::: Raw data
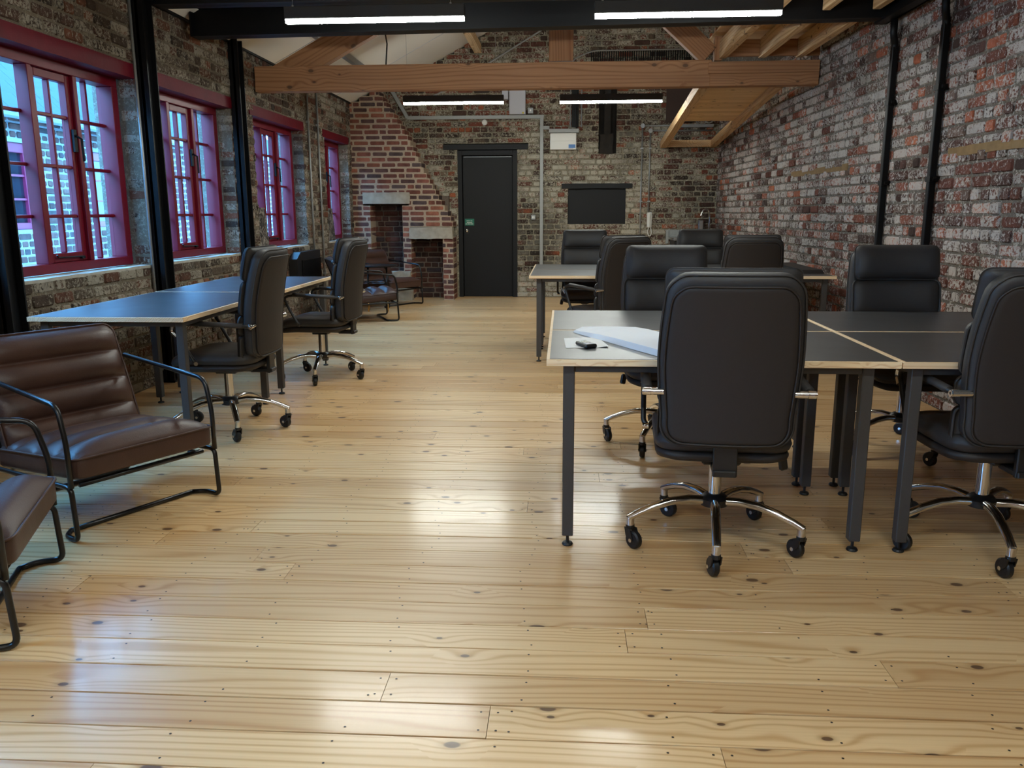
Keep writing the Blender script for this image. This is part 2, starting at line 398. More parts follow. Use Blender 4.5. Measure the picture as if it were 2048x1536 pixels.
def wall_bricks(wall, name, bricks, pal, mat_obj, mat_merged, score, depth=.1, proud=(.003, .014), alpha=lambda u, z: R.uniform(0, 1), n_single=300, jit=.004, ch=.008):
    """the bricks that show largest are parts of their own, the rest one joined part"""
    order = sorted(range(len(bricks)), key=lambda i: -score(bricks[i]))
    single = set(order[:n_single])
    # shared unit bricks: local x 0..1, z 0..1, y 0 (back) .. 1 (front)
    variants = []
    for q in range(6):
        J = lambda s: R.uniform(-s, s)
        def ring(y, iu, iz, cu, cz, q=1.0):
            P = [(cu, 0), (1-cu, 0), (1, cz), (1, 1-cz), (1-cu, 1), (cu, 1), (0, 1-cz), (0, cz)]
            return [(iu+x*(1-2*iu)+J(.010)*q, y, iz+z*(1-2*iz)+J(.035)*q) for x, z in P]
        V = ring(1, .05, .12, .05, .16)+ring(.90, .005, .01, .05, .18, .6)+ring(0, 0, 0, .03, .1, 0)
        F = [(7, 6, 5, 4, 3, 2, 1, 0)]+[(a+i, a+(i+1) % 8, a+8+(i+1) % 8, a+8+i) for a in (0, 8) for i in range(8)]
        me = MB().add(V, F).mesh('brick_shape'); me.materials.append(mat_obj); variants.append(me)
    VV = []; FF = []; CC = []
    for i, (a, b, za, zb) in enumerate(bricks):
        pr = R.uniform(*proud); c = pick(pal); al = alpha((a+b)/2, (za+zb)/2)
        if i in single:
            o = bpy.data.objects.new('brick', variants[R.randrange(6)]); COL.objects.link(o); o.parent = wall
            o.location = (a, -depth, za); o.scale = (b-a, depth+pr, zb-za); o.color = (*c, al)
        else:
            base = len(VV); J = lambda: R.uniform(-jit, jit)
            for (yy, ins, k) in ((pr, ch, 1), (pr-.011, .001, .6), (-depth, 0, 0)):
                A, B, Z, T = a+ins, b-ins, za+ins, zb-ins; c1, c2 = .011, .012
                for (x, z) in ((A+c1, Z), (B-c1, Z), (B, Z+c2), (B, T-c2), (B-c1, T), (A+c1, T), (A, T-c2), (A, Z+c2)): VV.append((x+J()*k, yy, z+J()*k))
            FF += [tuple(base+x for x in range(7, -1, -1))]+[tuple(base+x for x in (s+k, s+(k+1) % 8, s+8+(k+1) % 8, s+8+k)) for s in (0, 8) for k in range(8)]
            CC += [(*c, al)]*24
    if VV:
        me = bpy.data.meshes.new('brickwork'); me.from_pydata(VV, [], FF)
        ca = me.color_attributes.new('Col', 'FLOAT_COLOR', 'POINT'); ca.data.foreach_set('color', np.array(CC, dtype=np.float32).ravel())
        me.materials.append(mat_merged); me.update()
        bm = bmesh.new(); bm.from_mesh(me); bmesh.ops.recalc_face_normals(bm, faces=bm.faces); bm.to_mesh(me); bm.free()
        o = bpy.data.objects.new('brickwork', me); COL.objects.link(o); o.parent = wall; o['kind'] = 'stuff'
def backing(mb, z0, course, z_top, intervals, thick, y=0.0):
    z = z0
    while z < z_top-1e-4:
        zt = min(z+course, z_top)
        for (a, b) in intervals(z, zt): mb.box(a, b, -thick, y, z, zt)
        z += course
CAMP = Vector((0, 0, 1.27))
def cut(base, holes, za, zb):
    segs = list(base); zm = (za+zb)/2
    for (h0, h1, g0, g1) in holes:
        if g0 < zm < g1:
            ns = []
            for (a, b) in segs:
                if h1 <= a or h0 >= b: ns.append((a, b)); continue
                if h0 > a: ns.append((a, h0))
                if h1 < b: ns.append((h1, b))
            segs = ns
    return [(a, b) for a, b in segs if b-a > .02]
C = .0775
def roof_z(x): return 2.77+.52*(x+3.05) if x < .6 else 4.668-.52*(x-.6)

# ------------------------------------------------------------------ floor
floor_me = MB().box(-3.4, 3.0, -3.2, 13.0, -.12, -.022).mesh('floor')
floor = struct(link('floor', floor_me, M['subfloor']))
PITCH = .1428; y = 1.813-PITCH*12; ri = 0; plank_n = 0; nails = MB()
def nail(x, yy):
    r = .0035; nails.add([(x+r*math.cos(k*pi/3), yy+r*math.sin(k*pi/3), .0010) for k in range(6)], [(0, 1, 2, 3, 4, 5)])
joints_known = {}
while y < 12.62:
    y0_, y1_ = y, y+PITCH-.0046-(.002 if R.random() < .25 else 0)
    xs = [-3.12]; x = -3.12+R.uniform(.5, 3.4)
    while x < 2.5: xs.append(x); x += R.uniform(1.9, 3.6)
    xs.append(2.6)
    if xs[-1]-xs[-2] < .3: xs.pop(-2)
    for a, b in zip(xs[:-1], xs[1:]):
        L = b-.0008-(a+.0008); h = R.uniform(-.0006, .0006)
        mb = MB(); c = .0008; W = y1_-y0_
        mb.add([(0, 0, -.02), (L, 0, -.02), (L, W, -.02), (0, W, -.02), (0, 0, h-c), (L, 0, h-c), (L, W, h-c), (0, W, h-c), (0, c, h), (L, c, h), (L, W-c, h), (0, W-c, h)],
               [(0, 3, 2, 1), (0, 1, 5, 4), (1, 2, 6, 5), (2, 3, 7, 6), (3, 0, 4, 7), (4, 5, 9, 8), (6, 7, 11, 10), (5, 6, 10, 9), (7, 4, 8, 11), (8, 9, 10, 11)])
        if y < 12.55 and y > -.2: link('floor_plank', mb.mesh('floor_plank'), M['floor'], floor, (a+.0008, y0_, 0)); plank_n += 1
        for xx in (a+.022, b-.022):
            nail(xx, y0_+.03); nail(xx, y1_-.03)
    if y > 1.2:
        xj = -2.95+.03*math.sin(ri)
        while xj < 2.5:
            if R.random() < .93: nail(xj+R.uniform(-.012, .012), y0_+.026+R.uniform(-.004, .004))
            if R.random() < .93: nail(xj+R.uniform(-.012, .012), y1_-.026+R.uniform(-.004, .004))
            xj += .405
    y += PITCH; ri += 1
no = nails.obj('nail_heads', plain('nail_iron', (48, 42, 38), .5), floor); no['kind'] = 'stuff'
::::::
- Aim: Pictures are excluded; output everything else in the data verbatim.

- Response:
Keep writing the Blender script for this image. This is part 2, starting at line 398. More parts follow. Use Blender 4.5. Measure the picture as if it were 2048x1536 pixels.
def wall_bricks(wall, name, bricks, pal, mat_obj, mat_merged, score, depth=.1, proud=(.003, .014), alpha=lambda u, z: R.uniform(0, 1), n_single=300, jit=.004, ch=.008):
    """the bricks that show largest are parts of their own, the rest one joined part"""
    order = sorted(range(len(bricks)), key=lambda i: -score(bricks[i]))
    single = set(order[:n_single])
    # shared unit bricks: local x 0..1, z 0..1, y 0 (back) .. 1 (front)
    variants = []
    for q in range(6):
        J = lambda s: R.uniform(-s, s)
        def ring(y, iu, iz, cu, cz, q=1.0):
            P = [(cu, 0), (1-cu, 0), (1, cz), (1, 1-cz), (1-cu, 1), (cu, 1), (0, 1-cz), (0, cz)]
            return [(iu+x*(1-2*iu)+J(.010)*q, y, iz+z*(1-2*iz)+J(.035)*q) for x, z in P]
        V = ring(1, .05, .12, .05, .16)+ring(.90, .005, .01, .05, .18, .6)+ring(0, 0, 0, .03, .1, 0)
        F = [(7, 6, 5, 4, 3, 2, 1, 0)]+[(a+i, a+(i+1) % 8, a+8+(i+1) % 8, a+8+i) for a in (0, 8) for i in range(8)]
        me = MB().add(V, F).mesh('brick_shape'); me.materials.append(mat_obj); variants.append(me)
    VV = []; FF = []; CC = []
    for i, (a, b, za, zb) in enumerate(bricks):
        pr = R.uniform(*proud); c = pick(pal); al = alpha((a+b)/2, (za+zb)/2)
        if i in single:
            o = bpy.data.objects.new('brick', variants[R.randrange(6)]); COL.objects.link(o); o.parent = wall
            o.location = (a, -depth, za); o.scale = (b-a, depth+pr, zb-za); o.color = (*c, al)
        else:
            base = len(VV); J = lambda: R.uniform(-jit, jit)
            for (yy, ins, k) in ((pr, ch, 1), (pr-.011, .001, .6), (-depth, 0, 0)):
                A, B, Z, T = a+ins, b-ins, za+ins, zb-ins; c1, c2 = .011, .012
                for (x, z) in ((A+c1, Z), (B-c1, Z), (B, Z+c2), (B, T-c2), (B-c1, T), (A+c1, T), (A, T-c2), (A, Z+c2)): VV.append((x+J()*k, yy, z+J()*k))
            FF += [tuple(base+x for x in range(7, -1, -1))]+[tuple(base+x for x in (s+k, s+(k+1) % 8, s+8+(k+1) % 8, s+8+k)) for s in (0, 8) for k in range(8)]
            CC += [(*c, al)]*24
    if VV:
        me = bpy.data.meshes.new('brickwork'); me.from_pydata(VV, [], FF)
        ca = me.color_attributes.new('Col', 'FLOAT_COLOR', 'POINT'); ca.data.foreach_set('color', np.array(CC, dtype=np.float32).ravel())
        me.materials.append(mat_merged); me.update()
        bm = bmesh.new(); bm.from_mesh(me); bmesh.ops.recalc_face_normals(bm, faces=bm.faces); bm.to_mesh(me); bm.free()
        o = bpy.data.objects.new('brickwork', me); COL.objects.link(o); o.parent = wall; o['kind'] = 'stuff'
def backing(mb, z0, course, z_top, intervals, thick, y=0.0):
    z = z0
    while z < z_top-1e-4:
        zt = min(z+course, z_top)
        for (a, b) in intervals(z, zt): mb.box(a, b, -thick, y, z, zt)
        z += course
CAMP = Vector((0, 0, 1.27))
def cut(base, holes, za, zb):
    segs = list(base); zm = (za+zb)/2
    for (h0, h1, g0, g1) in holes:
        if g0 < zm < g1:
            ns = []
            for (a, b) in segs:
                if h1 <= a or h0 >= b: ns.append((a, b)); continue
                if h0 > a: ns.append((a, h0))
                if h1 < b: ns.append((h1, b))
            segs = ns
    return [(a, b) for a, b in segs if b-a > .02]
C = .0775
def roof_z(x): return 2.77+.52*(x+3.05) if x < .6 else 4.668-.52*(x-.6)

# ------------------------------------------------------------------ floor
floor_me = MB().box(-3.4, 3.0, -3.2, 13.0, -.12, -.022).mesh('floor')
floor = struct(link('floor', floor_me, M['subfloor']))
PITCH = .1428; y = 1.813-PITCH*12; ri = 0; plank_n = 0; nails = MB()
def nail(x, yy):
    r = .0035; nails.add([(x+r*math.cos(k*pi/3), yy+r*math.sin(k*pi/3), .0010) for k in range(6)], [(0, 1, 2, 3, 4, 5)])
joints_known = {}
while y < 12.62:
    y0_, y1_ = y, y+PITCH-.0046-(.002 if R.random() < .25 else 0)
    xs = [-3.12]; x = -3.12+R.uniform(.5, 3.4)
    while x < 2.5: xs.append(x); x += R.uniform(1.9, 3.6)
    xs.append(2.6)
    if xs[-1]-xs[-2] < .3: xs.pop(-2)
    for a, b in zip(xs[:-1], xs[1:]):
        L = b-.0008-(a+.0008); h = R.uniform(-.0006, .0006)
        mb = MB(); c = .0008; W = y1_-y0_
        mb.add([(0, 0, -.02), (L, 0, -.02), (L, W, -.02), (0, W, -.02), (0, 0, h-c), (L, 0, h-c), (L, W, h-c), (0, W, h-c), (0, c, h), (L, c, h), (L, W-c, h), (0, W-c, h)],
               [(0, 3, 2, 1), (0, 1, 5, 4), (1, 2, 6, 5), (2, 3, 7, 6), (3, 0, 4, 7), (4, 5, 9, 8), (6, 7, 11, 10), (5, 6, 10, 9), (7, 4, 8, 11), (8, 9, 10, 11)])
        if y < 12.55 and y > -.2: link('floor_plank', mb.mesh('floor_plank'), M['floor'], floor, (a+.0008, y0_, 0)); plank_n += 1
        for xx in (a+.022, b-.022):
            nail(xx, y0_+.03); nail(xx, y1_-.03)
    if y > 1.2:
        xj = -2.95+.03*math.sin(ri)
        while xj < 2.5:
            if R.random() < .93: nail(xj+R.uniform(-.012, .012), y0_+.026+R.uniform(-.004, .004))
            if R.random() < .93: nail(xj+R.uniform(-.012, .012), y1_-.026+R.uniform(-.004, .004))
            xj += .405
    y += PITCH; ri += 1
no = nails.obj('nail_heads', plain('nail_iron', (48, 42, 38), .5), floor); no['kind'] = 'stuff'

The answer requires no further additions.